TASK GOAL
Exactly and only the lines from the first entry through the line with "shrub(px, RY1 +" should be copied, both ends included, with no pictures.

======

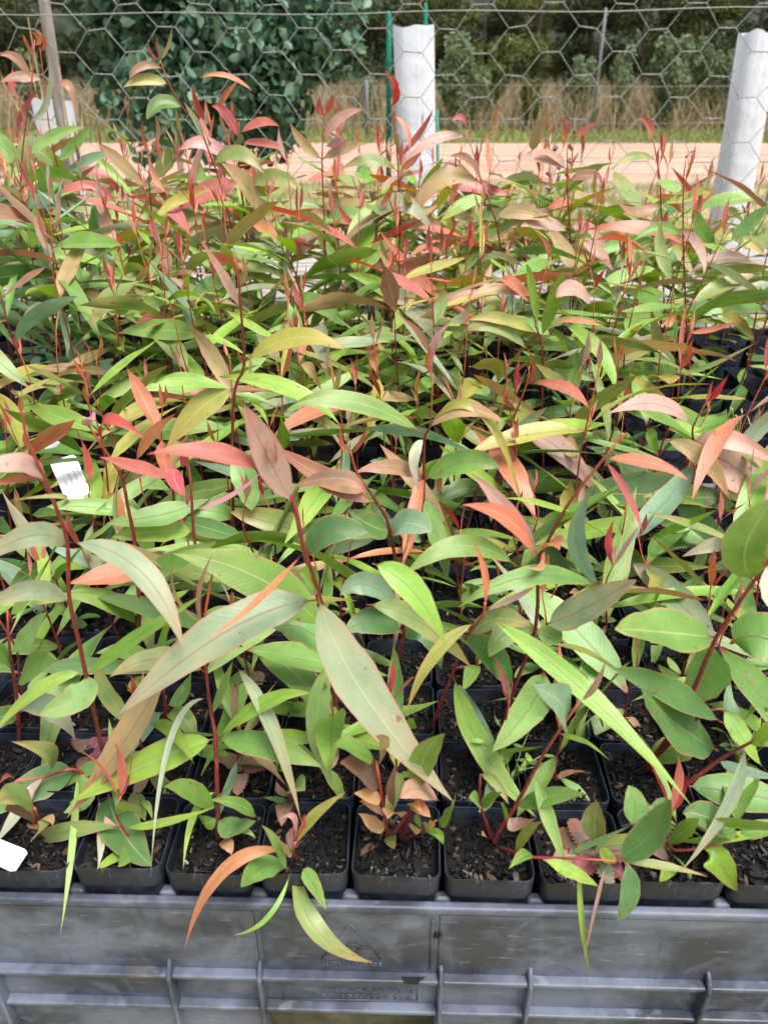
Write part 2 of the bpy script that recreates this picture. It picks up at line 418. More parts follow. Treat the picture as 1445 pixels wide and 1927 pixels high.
for px, dY, sc, k, mf, lb in (
    (690, 9, 1.2, 0, F_GREY, 'grey-green shrub just left of the middle white tree guard'),
    (870, 8, 1.9, 1, F_GREY, 'tall feathery grey-green shrub right of the middle tree guard'),
    (925, 9.5, 1.4, 2, F_OLIVE, 'olive shrub behind the feathery one right of the middle guard'),
    (1000, 8, 1.15, 0, F_OLIVE, 'low yellowish shrub with pale flower heads beyond the road'),
    (1075, 9, 1.5, 1, F_GREY, 'grey-green shrub beyond the road left of the thin grey stake'),
    (1165, 8.5, 1.35, 2, F_GREY, 'bushy grey-green shrub beyond the road just right of the thin stake'),
    (1255, 8, 2.0, 0, F_GREY, 'tallest pale shrub beyond the road, toward the right tree guard'),
    (1300, 9.5, 1.5, 2, F_GREY, 'rounded grey-green shrub beyond the road beside the tallest pale one'),
    (1365, 8.5, 1.6, 1, F_GREY, 'grey-green shrub seen just left of the right tree guard'),
    (1440, 9, 1.4, 0, F_OLIVE, 'olive shrub at the right edge beyond the road'),
    (215, 9, 1.1, 1, F_OLIVE, 'small olive shrub beyond the road left of the dark leafy tree'),
    (60, 9, 1.3, 2, F_GREY, 'grey-green shrub beyond the road at the far left')):
    shrub(px, RY1 + dY - 2.6, sc * .95, k, mf, lb)

def tree_meshes(seed, H, W, cnt, size):
    r = random.Random(seed); st = MB(); bl = []
    st.tube([(0, 0, 0), (.1, 0, H * .3), (-.1, .1, H * .65), (0, 0, H * .9)], [.16, .13, .09, .03], 7)
    for i in range(16):
        a = r.uniform(0, 6.28); z0 = r.uniform(.12, .75) * H; L_ = r.uniform(.5, 1.0) * W
        p = Vector((math.cos(a) * L_, math.sin(a) * L_, z0 + r.uniform(.1, .9)))
        st.tube([(0, 0, z0), tuple((Vector((0, 0, z0)) + p) / 2 + Vector((0, 0, .1))), tuple(p)], [.05, .035, .01], 5)
        bl.append((tuple(p), (r.uniform(.5, .9), r.uniform(.5, .9), r.uniform(.4, .8))))
        bl.append((tuple(p * .6 + Vector((0, 0, z0 * .4))), (.6, .6, .5)))
    return st.mesh('trunk'), leaf_cloud('crown', cnt, bl, size, seed, .35)
TRE = [tree_meshes(31 + i, 6.0 + i, 2.0 + .3 * i, 9000, .2) for i in range(2)]
TC = {}
def far_tree(px, Y, sc, k, mf, label):
    p = at(px, 100, Y); root = empty('bush_tree', (p.x, Y, -.2), rng.uniform(0, 6.28)); root.scale = (sc, sc, sc)
    obj('trunk', TRE[k][0], BARK, root)
    key = (k, mf.name)
    if key not in TC:
        me = TRE[k][1].copy(); me.materials.append(mf); TC[key] = me
    obj('crown', TC[key], None, root)
    tag(root, label, 'tree', 'trees beyond the road')
for px, dY, sc, k, mf, lb in (
    (-90, 19, 1.1, 0, F_DARK, 'dark far tree past the left edge of the road'),
    (60, 20, 1.2, 1, F_DARK, 'dark far tree behind the grey wooden post'),
    (230, 21, 1.1, 0, F_DARK, 'dark far tree behind the left side of the leafy tree'),
    (430, 22, 1.2, 1, F_DARK, 'dark far tree wholly behind the leafy tree'),
    (660, 19, 1.0, 0, F_DARK, 'dark far tree left of the middle tree guard'),
    (790, 21, 1.2, 1, F_OLIVE, 'olive far tree rising behind the middle tree guard'),
    (905, 19, 1.0, 0, F_DARK, 'shadowy far tree right of the middle tree guard'),
    (1010, 20, 1.15, 1, F_OLIVE, 'yellow-green far tree left of the thin grey stake'),
    (1110, 21, 1.1, 0, F_DARK, 'darkest far tree just behind the thin grey stake'),
    (1210, 19, 1.05, 1, F_DARK, 'dark far tree right of the thin grey stake'),
    (1310, 21, 1.2, 0, F_OLIVE, 'olive far tree left of the right tree guard'),
    (1420, 19.5, 1.1, 1, F_DARK, 'dark far tree behind the right tree guard'),
    (1540, 21, 1.1, 0, F_DARK, 'dark far tree past the right edge')):
    far_tree(px, RY1 + dY, sc, k, mf, lb)
# a wooded rise closes the view behind them
hv, hf = [], []
for i in range(81):
    x = -100 + 2.5 * i
    for j, (dy, z) in enumerate(((26, 0), (30, 3.2), (38, 7), (52, 9.5))):
        hv.append((x, RY1 + dy + mnoise.noise((x * .2, j, 1)) * 1.5, z + (mnoise.noise((x * .35, j * 2.3, 5)) * 1.6 if j else 0)))
for i in range(80):
    for j in range(3):
        q = i * 4 + j; hf.append((q, q + 4, q + 5, q + 1))
tag(obj('hill', mesh_from('hill', hv, hf), plain('scrub_hill', (58, 66, 42), .95, 1.2, c2=(30, 34, 24), bump=1, bdist=.5)), kind='structure')
blb = [((rng.uniform(-45, 45), RY1 + rng.uniform(23, 31), rng.uniform(.5, 6)), (1.6, 1.2, 1.2)) for _ in range(150)]
tag(obj('far_wood', leaf_cloud('far_wood', 42000, blb, .36, 77, .4), F_DARK), 'dark mass of far wood behind the separate trees', 'wood', kind='stuff')

# the dark leafy tree just beyond the fence
def leafy_tree():
    Y = 6.6; c = at(395, 100, Y)
    root = empty('leafy_tree', (c.x, Y, 0)); st = MB(); r = random.Random(5); bl = []
    st.tube([(.25, .1, 0), (.22, .05, .8), (.1, 0, 1.7), (0, 0, 3.4)], [.07, .06, .05, .02], 8)
    for i in range(34):
        a = r.uniform(0, 6.28); z0 = r.uniform(.9, 2.6); q = r.uniform(.25, .95)
        p = Vector((math.cos(a) * q * 1.05, math.sin(a) * q * .8, z0 + r.uniform(-.25, .5)))
        st.tube([(.15, 0, z0 - .1), tuple(p * .5 + Vector((0, 0, z0 * .5 + .08))), tuple(p)], [.02, .014, .005], 5)
        rr = .34
        if p.z - rr < 1.02: p.z = 1.02 + rr
        bl.append((tuple(p), (rr, rr, rr)))
    bl += [((.25, 0, 1.25), (.42, .4, .32)), ((.2, 0, 1.8), (.8, .6, .5)), ((-.4, 0, 2.0), (.55, .5, .5)), ((.6, 0, 1.9), (.5, .5, .5))]
    st.build('trunk', BARK, root, True)
    obj('crown', leaf_cloud('crown', 11000, bl, .085, 9, .72, .8), F_BLUE, root)
    tag(root, 'dark leafy tree with blue-green leaves just beyond the netting', 'tree')
leafy_tree()

# ------------------------------------------------------------------ far fence, stakes, posts, tree guards
POSTW = plain('weathered_post', (168, 160, 152), .9, 40, c2=(120, 112, 106), bump=.5, bdist=.004, vecscale=(1, 1, .1))
GREENP = plain('green_stake_paint', (24, 136, 106), .5, 60, c2=(16, 104, 84))
STEEL = plain('grey_steel', (150, 154, 160), .5, 80, c2=(110, 114, 120))
ff_ = empty('wire_fence', (0, 12.0, 0))
for z in (.62, 1.05, 1.5):
    w = MB(); w.tube([(x, 0, z + .01 * math.sin(x * 1.3)) for x in np.linspace(-9, 9, 25)], .003, 5); w.build('wire', WIRE, ff_, True)
for x in (-6.2, -2.9, 5.6):
    w = MB(); w.box((x, 0, .85), (.035, .035, .85)); w.build('post', POSTW, ff_)
tag(ff_, 'low fence of three thin plain wires on this side of the road', 'fence')
def stake(px, y0, y1, Y, wpx, mat, name, label):
    a, b = at(px, y0, Y), at(px, y1, Y)
    w = MB(); hw = wpx / 2 / FPX * (a - CAM).length
    w.tube([(a.x, Y, 0), (a.x, Y, a.z - hw * 1.2), (a.x, Y, a.z)], [hw, hw, hw * .35], 8)
    tag(w.build(name, mat, None, True), label, 'stake')
stake(1140, 14, 104, RY1 + 4.5, 5, STEEL, 'steel_stake', 'thin grey steel stake standing alone before the far bushes')
stake(732, 20, 200, 4.45, 9, GREENP, 'green_stake', 'green stake against the left side of the middle tree guard')
stake(801, 5, 60, 4.55, 7, GREENP, 'green_stake', 'green stake tip poking up from behind the middle tree guard')
stake(1436, 150, 400, 4.2, 9, GREENP, 'green_stake', 'green stake along the right side of the right tree guard')
stake(690, 150, 232, RY1 + 2, 6, STEEL, 'steel_stake', 'short pale steel stake left of the middle tree guard')
stake(238, 195, 230, RY1 + 2, 6, STEEL, 'steel_stake', 'small pale stake before the road left of the leafy tree')
pa, pb = at(84, 0, 3.9), at(113, 200, 3.9)
w = MB(); w.tube([(pb.x + (pb.x - pa.x) * .6, 3.9, 0), (pb.x, 3.9, pb.z), (pa.x, 3.9, pa.z), (pa.x - .02, 3.9, pa.z + .3)], [.028, .027, .025, .024], 9)
tag(w.build('wooden_post', POSTW, None, True), 'grey wooden post leaning behind the netting at the upper left', 'post')

def guard_mat():
    m, nt, N, L, P = new_mat('white_guard_sheet')
    co = coords(nt, 'Object')
    a = noise_n(nt, 7, 5, .6, co); b = noise_n(nt, 60, 3, .6, coords(nt, 'Object', (1, 1, .05)))
    c = mixrgb(nt, sstep(nt, a, .4, .7), lin((242, 245, 250)), lin((226, 231, 240)))
    c = mixrgb(nt, math_n(nt, 'MULTIPLY', sstep(nt, noise_n(nt, 16, 5, .7, co), .6, .75), .5), c, lin((170, 160, 140)))
    L.new(c, P.inputs['Base Color']); P.inputs['Roughness'].default_value = .45
    L.new(bump_n(nt, math_n(nt, 'ADD', b, math_n(nt, 'MULTIPLY', a, 2.0)), .5, .012), P.inputs['Normal'])
    add_translucent(nt, P, (.75, .78, .85), .25)
    return m
GUARD = guard_mat()
def guard(pxt, yt, pxb, yb, Y, wpx, seed, label, jag=.012):
    t, b = at(pxt, yt, Y), at(pxb, yb, Y)
    dxdz = (t.x - b.x) / (t.z - b.z); r = random.Random(seed)
    rad = wpx / 2 / FPX * (t - CAM).length * .9
    root = empty('tree_guard', (t.x - dxdz * t.z, Y, 0))
    nseg, nr = 24, 14; V = []; F = []
    for j in range(nr + 1):
        z = t.z * j / nr
        for i in range(nseg):
            a = 2 * math.pi * i / nseg
            q = 3.2   # rounded triangle / square section
            sq = 1.0 / (abs(math.cos(a)) ** q + abs(math.sin(a)) ** q) ** (1 / q)
            k = 1 + .05 * mnoise.noise((math.cos(a) * 1.5, math.sin(a) * 1.5, z * 3 + seed))
            zz = z + (jag * 2 * mnoise.noise((a * 1.3, seed, 0)) if j == nr else 0)
            V.append((dxdz * z + math.cos(a) * rad * sq * k, math.sin(a) * rad * sq * k, zz))
    for j in range(nr):
        for i in range(nseg):
            F.append((j * nseg + i, j * nseg + (i + 1) % nseg, (j + 1) * nseg + (i + 1) % nseg, (j + 1) * nseg + i))
    obj('sleeve', mesh_from('sleeve', V, F), GUARD, root)
    st = MB(); st.tube([(rad * 1.12, rad * .6, 0), (rad * 1.12 + dxdz * t.z * .8, rad * .6, t.z * .8)], .008, 7); st.build('inner_stake', GREENP, root, True)
    tag(root, label, 'tree guard', 'white plastic tree guards')
guard(778, 50, 786, 330, 4.3, 72, 2, 'tall white plastic tree guard upright behind the middle of the seedlings')
guard(1428, 62, 1372, 400, 4.0, 60, 4, 'white plastic tree guard leaning at the right edge')
guard(98, 190, 130, 360, 4.1, 62, 6, 'shorter white plastic tree guard behind the left seedlings')

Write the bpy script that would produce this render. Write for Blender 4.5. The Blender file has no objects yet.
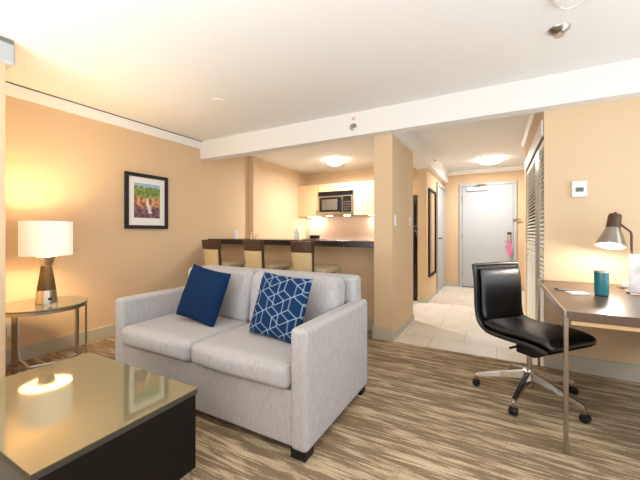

======

TASK ANSWER
Write part 2 of the bpy script that recreates this picture. It picks up at line 418. More parts follow. Treat the picture as 1445 pixels wide and 1927 pixels high.
for px, dY, sc, k, mf, lb in (
    (690, 9, 1.2, 0, F_GREY, 'grey-green shrub just left of the middle white tree guard'),
    (870, 8, 1.9, 1, F_GREY, 'tall feathery grey-green shrub right of the middle tree guard'),
    (925, 9.5, 1.4, 2, F_OLIVE, 'olive shrub behind the feathery one right of the middle guard'),
    (1000, 8, 1.15, 0, F_OLIVE, 'low yellowish shrub with pale flower heads beyond the road'),
    (1075, 9, 1.5, 1, F_GREY, 'grey-green shrub beyond the road left of the thin grey stake'),
    (1165, 8.5, 1.35, 2, F_GREY, 'bushy grey-green shrub beyond the road just right of the thin stake'),
    (1255, 8, 2.0, 0, F_GREY, 'tallest pale shrub beyond the road, toward the right tree guard'),
    (1300, 9.5, 1.5, 2, F_GREY, 'rounded grey-green shrub beyond the road beside the tallest pale one'),
    (1365, 8.5, 1.6, 1, F_GREY, 'grey-green shrub seen just left of the right tree guard'),
    (1440, 9, 1.4, 0, F_OLIVE, 'olive shrub at the right edge beyond the road'),
    (215, 9, 1.1, 1, F_OLIVE, 'small olive shrub beyond the road left of the dark leafy tree'),
    (60, 9, 1.3, 2, F_GREY, 'grey-green shrub beyond the road at the far left')):
    shrub(px, RY1 + dY - 2.6, sc * .95, k, mf, lb)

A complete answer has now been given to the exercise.